On Thu, 21 Mar 2013, W.C.A. Wijngaards wrote:

Not for stub-prime, the newly introduced behaviour for 'normal
referrals' is to check at the parent as a last resort to get
information.  When you add a stub-zone with stub-prime yes, then this
also activates.

Based on the current documentation, I would expect this to only activate
with stub-first.

Stub-zone's stated purpose is "to configure authoritative data to be used by
the resolver that cannot be accessed using the public internet servers. This is useful for company-local data or private zones." Thus I expect it to
never try to start at the roots, otherwise there's no point to using
stub-zone for private data.

Stub-prime claims that it "performs NS set priming, which is similar to root
hints, where it starts using the list of nameservers currently published by
the zone.  Thus, if the hint list is slightly outdated, the resolver picks
up a correct list online."  I had assumed the correct list would only come
from the listed stub-host or stub-addr, not that this implies the fallback
behavior described under stub-first.

Because it does not failover to the parent as a last resort.

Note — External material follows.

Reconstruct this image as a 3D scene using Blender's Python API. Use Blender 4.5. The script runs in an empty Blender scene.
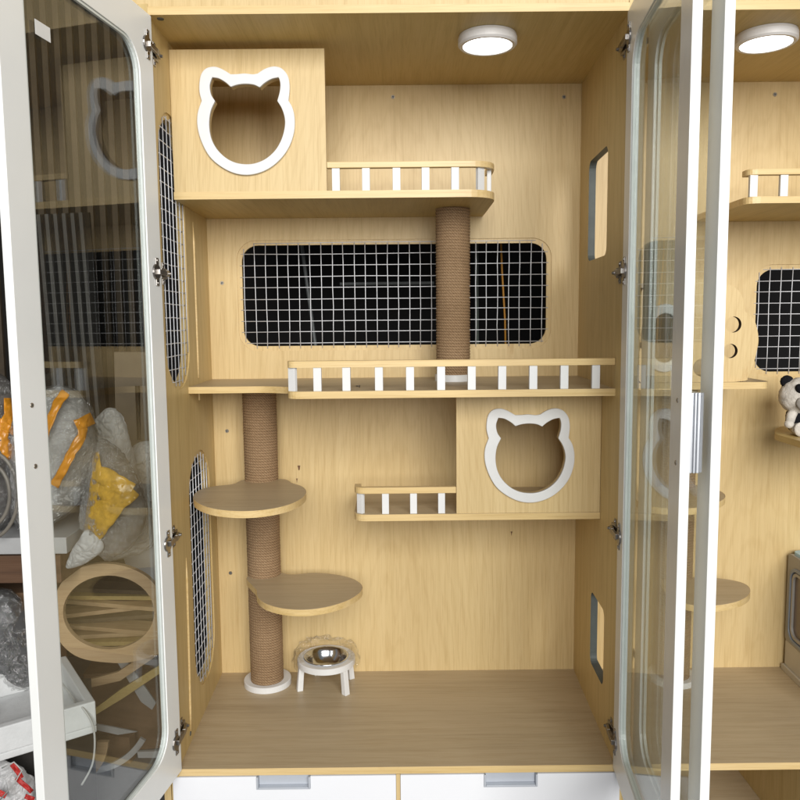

How does "stub-prime: yes, stub-first: no" differ from "stub-prime: yes,
stub-first: yes", if the former falls back to using the roots?  Doesn't
"stub-first: no" tell it to not do that?

Not sure if I should fix this, or not.  Is it merely unexpected, or
undesirable?

I would like "stub-prime: yes, stub-first: no" to still mean "I'm giving you
a private zone that can't be reached from the roots, please don't try and
ask them."  If that's not what it means, I think updating the stub-prime
documentation to include the fallback behavior is necessary.